What McConnell calls the “leading argument” against DOMA is, I believe, an argument that is devoid of merit. DOMA doesn’t regulate domestic relations. It merely defines what marriage and spouse mean for purposes of provisions of federal law. As I spell out more fully in this National Review essay, DOMA doesn’t intrude at all on a state’s authority to regulate marriage under state law. It doesn’t nullify or prohibit any marriages, or in any other respect preempt the operation of state law. DOMA respects and implements federalism by exercising the federal government’s authority over federal law.

I have been making this elementary argument, without meaningful rebuttal, for months. Frankly, if I’m mistaken—if indeed intelligent minds, on careful consideration, could even reasonably differ on the point—I’d be eager to learn. For the unwelcome alternative is for me to conclude that folks like McConnell whom I have long admired have for some reason had their brains or spines turn to jelly on this matter.

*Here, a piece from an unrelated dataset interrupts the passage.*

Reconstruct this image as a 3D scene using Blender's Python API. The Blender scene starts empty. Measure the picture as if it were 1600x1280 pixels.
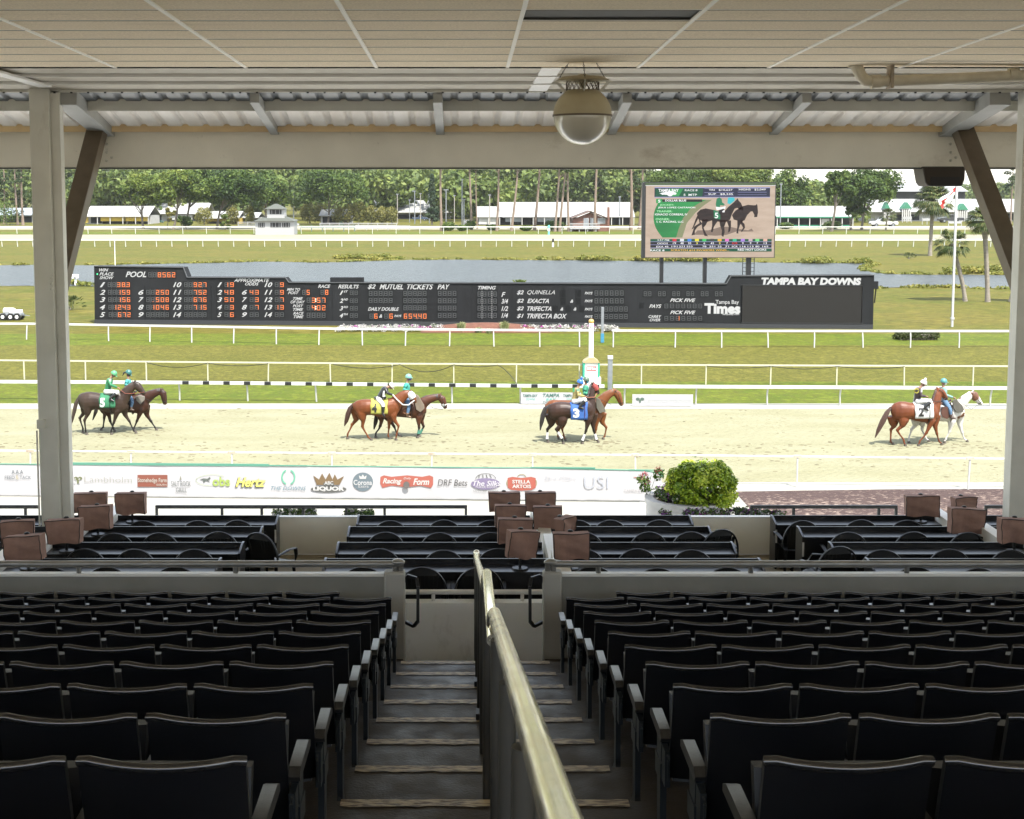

A careful parsing of McConnell’s argument reveals that he actually avoids embracing the federalism argument that he nonetheless urges the Court to accept. He says only that “the legal question is close” and that “the court could take [that] path.” In other words, his incoherent longing for the Court somehow to avoid “setting a precedent” leads him to encourage the Court to strike down DOMA whether or not it’s unconstitutional.

b. On the Prop 8 case, McConnell contends that Prop 8 proponents lack standing and that the Court therefore has no jurisdiction to hear the case. I think that he’s wrong: the California supreme court, the authoritative interpreter of state law, has ruled that Prop 8 proponents represent the state’s interest in defending Prop 8. That ruling readily distinguishes the precedent McConnell cites.

Moreover, a ruling of lack of jurisdiction would be unlikely to “reaffirm the ideal of democratic, decentralized decision-making.” Instead, California governor Jerry Brown would surely seize the opportunity to instruct state officials not to enforce Prop 8—and thus override the exercise of “democratic, decentralized decision-making” that it represents.